Surplus value is a concept used famously by Karl Marx in his critique of political economy, although he did not himself invent the concept. It refers roughly to that part of the new value created by production which is claimed by enterprises as “generic gross profit.” Marx argues its ultimate source is unpaid surplus labour performed by the worker and that the surplus-value is the primary basis for capital accumulation.

The German equivalent word “Mehrwert” means simply value-added (an output measure of the net increase in product wealth), but in Marx’s value theory, the extra or surplus-value has a meaning, which is not the new value added to the new value added to the output of products, but rather the amount of the increase in the value of capital upon investment in production, i.e. the yield or increment in value, regardless of whether this takes the form of profit, interest, or rent. Marx calls the process of this increase “valorization”.
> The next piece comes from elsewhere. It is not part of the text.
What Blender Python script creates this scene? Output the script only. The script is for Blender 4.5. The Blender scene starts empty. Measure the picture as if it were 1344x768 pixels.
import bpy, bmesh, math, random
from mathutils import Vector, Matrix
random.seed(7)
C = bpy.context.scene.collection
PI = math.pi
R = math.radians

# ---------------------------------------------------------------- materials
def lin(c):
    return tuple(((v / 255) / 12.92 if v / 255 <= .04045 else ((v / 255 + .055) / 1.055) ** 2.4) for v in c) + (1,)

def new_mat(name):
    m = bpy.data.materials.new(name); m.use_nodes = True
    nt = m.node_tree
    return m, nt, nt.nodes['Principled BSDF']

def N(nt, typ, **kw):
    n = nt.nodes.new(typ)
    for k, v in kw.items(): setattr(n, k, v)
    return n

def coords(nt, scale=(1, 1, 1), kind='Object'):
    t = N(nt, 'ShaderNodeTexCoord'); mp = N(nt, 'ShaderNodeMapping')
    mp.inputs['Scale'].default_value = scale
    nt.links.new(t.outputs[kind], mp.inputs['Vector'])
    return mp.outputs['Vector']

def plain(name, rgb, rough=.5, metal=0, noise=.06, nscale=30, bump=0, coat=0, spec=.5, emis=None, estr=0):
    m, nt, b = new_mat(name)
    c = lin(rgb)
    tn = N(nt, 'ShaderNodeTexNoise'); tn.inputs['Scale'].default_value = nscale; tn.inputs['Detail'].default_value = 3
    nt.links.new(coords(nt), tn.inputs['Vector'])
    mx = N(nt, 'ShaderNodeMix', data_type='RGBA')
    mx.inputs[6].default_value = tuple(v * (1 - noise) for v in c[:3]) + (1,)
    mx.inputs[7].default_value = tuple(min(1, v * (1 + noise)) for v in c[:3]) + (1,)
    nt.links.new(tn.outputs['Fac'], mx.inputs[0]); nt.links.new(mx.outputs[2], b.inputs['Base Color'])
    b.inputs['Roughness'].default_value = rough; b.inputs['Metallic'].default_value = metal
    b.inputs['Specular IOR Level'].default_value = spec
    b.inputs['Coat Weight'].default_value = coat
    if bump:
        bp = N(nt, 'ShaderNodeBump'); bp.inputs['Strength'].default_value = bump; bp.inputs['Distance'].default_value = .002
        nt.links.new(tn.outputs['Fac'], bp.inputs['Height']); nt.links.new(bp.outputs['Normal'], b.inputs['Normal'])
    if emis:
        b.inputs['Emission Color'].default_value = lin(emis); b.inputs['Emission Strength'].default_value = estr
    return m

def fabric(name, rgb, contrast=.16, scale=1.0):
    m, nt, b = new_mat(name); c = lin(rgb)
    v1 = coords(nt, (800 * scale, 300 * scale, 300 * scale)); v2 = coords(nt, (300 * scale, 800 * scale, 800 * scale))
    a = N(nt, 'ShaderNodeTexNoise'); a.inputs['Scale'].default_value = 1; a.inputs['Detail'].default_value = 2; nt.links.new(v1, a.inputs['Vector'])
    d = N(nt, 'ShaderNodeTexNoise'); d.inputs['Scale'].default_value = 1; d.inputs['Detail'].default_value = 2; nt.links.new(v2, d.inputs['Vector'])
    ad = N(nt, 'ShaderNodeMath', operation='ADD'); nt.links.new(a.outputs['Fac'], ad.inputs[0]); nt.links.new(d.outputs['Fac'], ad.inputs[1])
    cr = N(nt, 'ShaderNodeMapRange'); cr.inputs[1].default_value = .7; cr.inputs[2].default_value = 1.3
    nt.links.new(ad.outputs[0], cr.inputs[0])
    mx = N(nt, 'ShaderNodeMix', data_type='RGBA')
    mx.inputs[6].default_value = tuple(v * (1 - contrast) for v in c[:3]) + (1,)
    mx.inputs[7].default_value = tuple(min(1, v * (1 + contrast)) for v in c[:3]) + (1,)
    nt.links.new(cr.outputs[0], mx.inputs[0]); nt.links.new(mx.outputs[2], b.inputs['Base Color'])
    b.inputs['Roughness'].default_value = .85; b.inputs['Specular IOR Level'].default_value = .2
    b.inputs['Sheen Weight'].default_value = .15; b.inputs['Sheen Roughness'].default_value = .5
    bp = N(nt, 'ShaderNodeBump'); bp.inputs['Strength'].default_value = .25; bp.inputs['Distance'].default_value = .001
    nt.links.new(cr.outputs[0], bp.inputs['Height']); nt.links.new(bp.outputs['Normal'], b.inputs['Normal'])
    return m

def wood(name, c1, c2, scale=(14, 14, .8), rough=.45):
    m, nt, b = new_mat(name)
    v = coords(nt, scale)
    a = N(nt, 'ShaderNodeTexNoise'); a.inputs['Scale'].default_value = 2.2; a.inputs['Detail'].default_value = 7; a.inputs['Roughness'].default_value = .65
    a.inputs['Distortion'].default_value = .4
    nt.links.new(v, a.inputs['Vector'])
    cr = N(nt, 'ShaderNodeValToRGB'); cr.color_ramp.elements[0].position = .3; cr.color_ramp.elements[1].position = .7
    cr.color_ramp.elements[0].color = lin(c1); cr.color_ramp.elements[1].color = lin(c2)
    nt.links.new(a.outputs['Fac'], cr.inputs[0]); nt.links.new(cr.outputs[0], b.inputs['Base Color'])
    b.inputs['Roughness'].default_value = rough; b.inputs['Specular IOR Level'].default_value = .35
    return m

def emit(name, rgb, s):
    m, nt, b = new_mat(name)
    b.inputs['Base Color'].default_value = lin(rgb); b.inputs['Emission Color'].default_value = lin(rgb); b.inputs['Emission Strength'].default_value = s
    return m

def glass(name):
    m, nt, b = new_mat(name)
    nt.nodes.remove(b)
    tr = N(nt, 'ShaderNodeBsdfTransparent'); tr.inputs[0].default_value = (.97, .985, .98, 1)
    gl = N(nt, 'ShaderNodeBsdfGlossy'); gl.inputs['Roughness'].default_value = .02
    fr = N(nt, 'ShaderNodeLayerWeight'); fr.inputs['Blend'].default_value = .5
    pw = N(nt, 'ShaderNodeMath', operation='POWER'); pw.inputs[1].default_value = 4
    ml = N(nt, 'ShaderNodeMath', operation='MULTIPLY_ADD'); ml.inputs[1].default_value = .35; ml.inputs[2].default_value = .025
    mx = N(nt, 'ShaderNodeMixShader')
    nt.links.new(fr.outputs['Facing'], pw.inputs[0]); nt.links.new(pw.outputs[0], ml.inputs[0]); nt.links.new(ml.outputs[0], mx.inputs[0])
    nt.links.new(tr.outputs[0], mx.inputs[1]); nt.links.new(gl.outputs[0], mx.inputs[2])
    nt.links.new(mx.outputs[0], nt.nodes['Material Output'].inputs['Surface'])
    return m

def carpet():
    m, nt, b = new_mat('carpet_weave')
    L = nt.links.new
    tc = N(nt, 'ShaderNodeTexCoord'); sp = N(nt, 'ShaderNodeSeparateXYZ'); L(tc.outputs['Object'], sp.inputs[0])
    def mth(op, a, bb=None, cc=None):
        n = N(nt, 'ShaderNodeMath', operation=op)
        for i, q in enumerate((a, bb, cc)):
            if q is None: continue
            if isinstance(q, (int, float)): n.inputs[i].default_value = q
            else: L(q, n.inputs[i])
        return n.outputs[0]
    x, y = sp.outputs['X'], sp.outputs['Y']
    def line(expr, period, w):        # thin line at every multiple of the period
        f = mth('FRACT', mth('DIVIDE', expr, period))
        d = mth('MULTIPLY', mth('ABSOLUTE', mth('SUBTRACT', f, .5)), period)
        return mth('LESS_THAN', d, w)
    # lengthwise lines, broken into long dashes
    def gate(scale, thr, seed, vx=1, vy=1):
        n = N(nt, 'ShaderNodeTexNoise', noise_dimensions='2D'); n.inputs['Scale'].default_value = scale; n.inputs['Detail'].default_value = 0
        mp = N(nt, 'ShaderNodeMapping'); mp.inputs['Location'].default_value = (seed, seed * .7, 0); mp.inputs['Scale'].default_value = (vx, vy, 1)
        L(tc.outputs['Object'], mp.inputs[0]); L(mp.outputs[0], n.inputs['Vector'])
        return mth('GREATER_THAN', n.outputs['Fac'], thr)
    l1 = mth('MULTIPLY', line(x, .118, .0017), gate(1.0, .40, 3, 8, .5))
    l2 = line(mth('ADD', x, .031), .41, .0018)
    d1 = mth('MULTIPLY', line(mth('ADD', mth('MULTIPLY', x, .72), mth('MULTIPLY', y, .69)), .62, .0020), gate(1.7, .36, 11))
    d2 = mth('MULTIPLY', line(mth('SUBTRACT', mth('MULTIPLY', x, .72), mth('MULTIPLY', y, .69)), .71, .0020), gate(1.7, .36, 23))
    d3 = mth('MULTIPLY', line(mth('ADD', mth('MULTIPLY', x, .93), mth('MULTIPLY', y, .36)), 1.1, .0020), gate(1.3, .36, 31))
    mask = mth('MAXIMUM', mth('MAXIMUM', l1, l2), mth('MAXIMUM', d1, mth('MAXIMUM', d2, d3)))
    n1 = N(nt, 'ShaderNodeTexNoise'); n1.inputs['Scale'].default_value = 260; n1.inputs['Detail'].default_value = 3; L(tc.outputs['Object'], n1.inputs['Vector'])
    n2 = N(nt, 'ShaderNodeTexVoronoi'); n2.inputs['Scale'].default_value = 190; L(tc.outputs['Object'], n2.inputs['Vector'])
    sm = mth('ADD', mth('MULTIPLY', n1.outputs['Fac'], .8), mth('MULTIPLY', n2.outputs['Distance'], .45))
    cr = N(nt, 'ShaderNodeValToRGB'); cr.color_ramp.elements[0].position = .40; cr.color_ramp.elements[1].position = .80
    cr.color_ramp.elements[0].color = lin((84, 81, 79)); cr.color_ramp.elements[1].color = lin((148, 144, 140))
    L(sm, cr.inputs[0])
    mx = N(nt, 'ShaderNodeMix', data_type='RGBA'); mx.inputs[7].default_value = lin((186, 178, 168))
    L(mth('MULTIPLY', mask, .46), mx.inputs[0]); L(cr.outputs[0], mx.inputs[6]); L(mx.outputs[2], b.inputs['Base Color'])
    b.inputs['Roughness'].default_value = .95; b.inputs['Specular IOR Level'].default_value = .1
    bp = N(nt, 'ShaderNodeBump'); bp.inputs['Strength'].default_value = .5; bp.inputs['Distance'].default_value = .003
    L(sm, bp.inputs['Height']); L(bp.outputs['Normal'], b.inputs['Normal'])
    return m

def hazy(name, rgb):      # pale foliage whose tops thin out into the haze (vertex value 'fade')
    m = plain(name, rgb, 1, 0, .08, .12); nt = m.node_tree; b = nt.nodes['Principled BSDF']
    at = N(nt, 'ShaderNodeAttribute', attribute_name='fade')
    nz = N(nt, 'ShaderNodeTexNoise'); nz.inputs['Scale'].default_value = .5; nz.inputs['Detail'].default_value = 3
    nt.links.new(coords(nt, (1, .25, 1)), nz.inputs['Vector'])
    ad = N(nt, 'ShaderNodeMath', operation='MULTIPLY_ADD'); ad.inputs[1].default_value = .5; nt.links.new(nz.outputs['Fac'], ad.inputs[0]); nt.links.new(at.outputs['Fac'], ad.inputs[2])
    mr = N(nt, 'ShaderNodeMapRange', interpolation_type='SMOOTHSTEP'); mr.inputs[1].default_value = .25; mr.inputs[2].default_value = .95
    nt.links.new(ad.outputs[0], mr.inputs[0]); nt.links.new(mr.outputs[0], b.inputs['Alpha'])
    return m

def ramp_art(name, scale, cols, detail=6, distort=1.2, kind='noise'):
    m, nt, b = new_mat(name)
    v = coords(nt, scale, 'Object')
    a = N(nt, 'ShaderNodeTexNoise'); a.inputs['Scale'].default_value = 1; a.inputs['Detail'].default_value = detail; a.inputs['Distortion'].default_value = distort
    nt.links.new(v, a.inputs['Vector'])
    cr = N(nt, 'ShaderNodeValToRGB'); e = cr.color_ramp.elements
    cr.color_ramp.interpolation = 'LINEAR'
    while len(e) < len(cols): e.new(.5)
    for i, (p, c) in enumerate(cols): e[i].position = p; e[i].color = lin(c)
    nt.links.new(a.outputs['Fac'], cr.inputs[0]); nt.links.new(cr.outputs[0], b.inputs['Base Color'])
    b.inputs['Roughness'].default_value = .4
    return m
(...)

He regarded his reduction of profit, interest, and rent income to the one category surplus- value, and sourcing surplus value to surplus labour as one of his greatest theoretical achievements. In his manuscript Theories of Surplus Value he discusses critically how philosophers and economists had previously theorized about value-creation in market-oriented societies.

For Marx, the gigantic increase in wealth and population from the 19th century onwards was mainly due to the competitive striving to obtain maximum surplus-value from the employment of labour, resulting in an equally gigantic increase of productivity and capital resources. To the extent that increasingly the economic surplus is convertible into money and expressed in money, the amassment of wealth is possible on a larger and larger scale (see capital accumulation and surplus product).